Elyse Wanzenried ’19, captain of the women’s volleyball team, also received the award and holds a similar sentiment. “I use [academics and athletics] to balance each other out. I like to use athletics as a release from academics and vice versa. To have that be a built in part of my day, makes me be more productive and organized and it forces me to find times to do specific academic things.”

Rubin and Wanzenried both stated that their teammates feel similarly, as these are conversations that they have as a team.
While academics may be a priority, there are times throughout the term when student athletes must miss class in order to attend games or tournaments. “We try to schedule so that they miss the least amount of classes as possible, and there are students who miss practices or competitions because they have to attend class,” said Jaynes.
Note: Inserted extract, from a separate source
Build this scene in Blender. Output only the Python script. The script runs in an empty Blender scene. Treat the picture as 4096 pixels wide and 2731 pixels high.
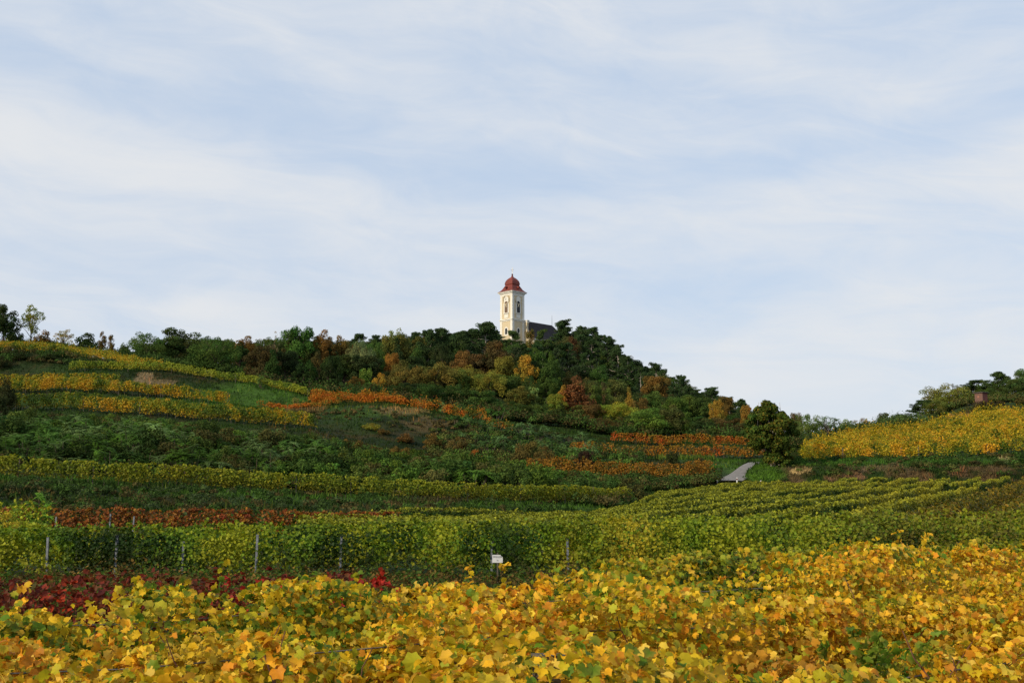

Students are expected to talk to their professors ahead of time and notify them about their absence. Last term, Rubin missed three classes in order to attend games. “Professors’ policies usually allow you to have two or three absences per term and sporting events usually count toward that… But professors are pretty accommodating and supportive,” said Rubin.
“[The schedule] was a little easier this year because I was used to it” added Rubin.

“Every year gets harder, but every year you get better at everything you do. You build the skills to be capable as you progress through your time at carleton. You get more demands on your time, you’re doing the job search, you’re doing harder classes, you’re doing your comps, you’re doing independent research, you’re pursuing a career, but at the same time you take on these things gradually and you become more capable and more prepared to do that,” said Wanzenried. Wanzenried has been playing volleyball at Carleton since her freshman year and has received the MIAC-All Conference Academic Award before.

“Athletics needs to become more and more of a release and less of an obligation as you get older in order to make it functional for you, for you to have the priorities to succeed as you get older,” added Wanzenried.

“For them to be so highly successful both academically, which is a priority here at Carleton and athletically, we’re just excited for them that they’re able to commit their time at both endeavors,” said Jaynes.

In order to obtain a true appreciation for the Carleton student athlete, it is important to recognize and distinguish the intense level of academia that Knights of all athletic disciplines are subject to. According to recent figures, Carleton has the lowest acceptance rate in all of Minnesota, which sits at nearly twenty points fewer than that of the second most selective MIAC school. Carleton is ranked sixteenth in the nation in’s “Academics Grade,” which combines survey information and acceptance rates to determine the colleges at which students work the hardest. This in mind, the fact that Carleton student-athletes were still able to earn the second most Academic All-MIAC awards in the conference is truly remarkable.